Opiekunka planowała wziąć ślub ze starszym od siebie o 42 lata mężczyzną. Zabrała go nawet do Urzędu Stanu Cywilnego. - Ojciec nie wiedział, jak nazywa się jego narzeczona. Nie potrafił podać jej imienia ani nazwiska. Sam nie wiedział, czy jest żonaty, czy jest rozwodnikiem. Wspomniał, że jest oficerem i ma ordynansa - opowiadał dziennikarzowi TVN syn 95-letniego kombatanta. Ostatecznie do ślubu nie doszło, ale to nie zakończyło problemów. Rodzina pana Emiliana odkryła, że z jego domu znikają oszczędności. Zawiadomiono prokuraturę, która szybko umorzyła dochodzenie.
Staruszek zrzekł się mieszkania
Jak ustalił reporter "Uwagi" kobieta znalazła prawnika, który zorganizował podpisanie umowy notarialnej.
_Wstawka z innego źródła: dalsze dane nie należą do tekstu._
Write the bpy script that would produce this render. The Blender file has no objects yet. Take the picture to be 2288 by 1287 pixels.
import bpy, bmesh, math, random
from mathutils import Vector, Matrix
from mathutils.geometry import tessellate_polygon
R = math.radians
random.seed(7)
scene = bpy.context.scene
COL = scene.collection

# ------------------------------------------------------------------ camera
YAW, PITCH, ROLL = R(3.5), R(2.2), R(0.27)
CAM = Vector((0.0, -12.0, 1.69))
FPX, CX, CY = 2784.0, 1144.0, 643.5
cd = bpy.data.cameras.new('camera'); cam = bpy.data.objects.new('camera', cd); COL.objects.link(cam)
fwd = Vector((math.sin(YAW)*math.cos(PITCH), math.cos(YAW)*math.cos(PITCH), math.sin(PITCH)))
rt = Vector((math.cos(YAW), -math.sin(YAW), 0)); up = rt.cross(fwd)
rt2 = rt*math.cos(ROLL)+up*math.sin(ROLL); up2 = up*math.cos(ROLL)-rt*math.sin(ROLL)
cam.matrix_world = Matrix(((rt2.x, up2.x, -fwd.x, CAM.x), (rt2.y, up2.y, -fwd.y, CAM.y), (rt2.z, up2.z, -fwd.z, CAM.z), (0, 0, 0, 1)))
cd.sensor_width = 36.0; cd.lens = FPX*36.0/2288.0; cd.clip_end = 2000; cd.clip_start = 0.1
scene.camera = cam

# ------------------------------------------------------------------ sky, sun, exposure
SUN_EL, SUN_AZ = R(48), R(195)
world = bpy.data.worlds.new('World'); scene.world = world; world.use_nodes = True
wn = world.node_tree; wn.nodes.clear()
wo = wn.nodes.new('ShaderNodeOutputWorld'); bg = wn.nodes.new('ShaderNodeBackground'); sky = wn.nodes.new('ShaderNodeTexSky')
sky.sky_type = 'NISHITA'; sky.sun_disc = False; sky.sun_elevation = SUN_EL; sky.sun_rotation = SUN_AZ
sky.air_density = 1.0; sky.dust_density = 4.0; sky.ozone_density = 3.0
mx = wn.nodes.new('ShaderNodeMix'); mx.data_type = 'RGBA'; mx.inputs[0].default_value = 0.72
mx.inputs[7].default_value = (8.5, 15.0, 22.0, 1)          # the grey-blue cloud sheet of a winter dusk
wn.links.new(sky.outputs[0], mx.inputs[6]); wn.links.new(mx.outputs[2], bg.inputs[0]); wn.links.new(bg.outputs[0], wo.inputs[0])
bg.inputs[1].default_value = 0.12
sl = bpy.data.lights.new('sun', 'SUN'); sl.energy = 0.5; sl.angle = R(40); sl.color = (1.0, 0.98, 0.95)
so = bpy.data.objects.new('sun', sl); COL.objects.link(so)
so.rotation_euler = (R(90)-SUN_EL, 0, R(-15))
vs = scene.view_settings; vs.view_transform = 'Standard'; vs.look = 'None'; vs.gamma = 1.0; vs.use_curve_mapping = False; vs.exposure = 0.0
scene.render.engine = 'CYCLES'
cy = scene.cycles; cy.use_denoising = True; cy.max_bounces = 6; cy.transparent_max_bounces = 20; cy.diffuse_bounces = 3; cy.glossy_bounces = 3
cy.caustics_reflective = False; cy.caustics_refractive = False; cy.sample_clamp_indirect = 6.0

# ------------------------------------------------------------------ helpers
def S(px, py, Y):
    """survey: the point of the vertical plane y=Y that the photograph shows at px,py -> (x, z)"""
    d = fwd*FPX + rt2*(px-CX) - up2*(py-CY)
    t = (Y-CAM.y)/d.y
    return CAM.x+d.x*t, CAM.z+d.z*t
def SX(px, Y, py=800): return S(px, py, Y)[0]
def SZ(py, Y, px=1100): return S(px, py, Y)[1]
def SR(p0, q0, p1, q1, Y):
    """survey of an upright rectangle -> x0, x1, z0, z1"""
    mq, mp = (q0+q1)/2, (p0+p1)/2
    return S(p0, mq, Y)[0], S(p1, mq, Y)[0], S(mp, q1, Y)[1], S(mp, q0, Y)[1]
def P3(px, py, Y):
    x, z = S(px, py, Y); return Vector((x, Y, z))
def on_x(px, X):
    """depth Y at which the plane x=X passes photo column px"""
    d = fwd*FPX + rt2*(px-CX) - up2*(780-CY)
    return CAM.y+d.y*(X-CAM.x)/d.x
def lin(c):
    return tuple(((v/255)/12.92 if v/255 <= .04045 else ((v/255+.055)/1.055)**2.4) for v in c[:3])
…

Mężczyzna zrzekł się mieszkania w centrum Warszawy w zamian za dożywotnią opiekę. Reporter "Uwagi" ustalił, że usługa kosztowała opiekunkę 50 tysięcy złotych. Zarówno prawnik jak i zaprzyjaźniona z nim pani notariusz nie mają sobie nic do zarzucenia. Oboje twierdzą, że pan Emilian był świadomych swoich decyzji. - To była decyzja pana D., nie moja. To on zaproponował ślub, a nie ja - tłumaczyła reporterowi Uwagi.
Rodzina pana Emiliana: "Czujemy się oszukani"
W zeszłym roku sąd skazał opiekunkę na rok pozbawienia wolności w zawieszeniu za to, że doprowadziła schorowanego mężczyznę do niekorzystnego rozporządzania mieniem. Mimo to, rodzina zmarłego już pana Emilia nadal nie odzyskała mieszkania. - Czujemy się oszukani i przegrani. To mieszkanie miało być moje i jest to zapisane w testamencie – nie kryje żalu pan Mariusz.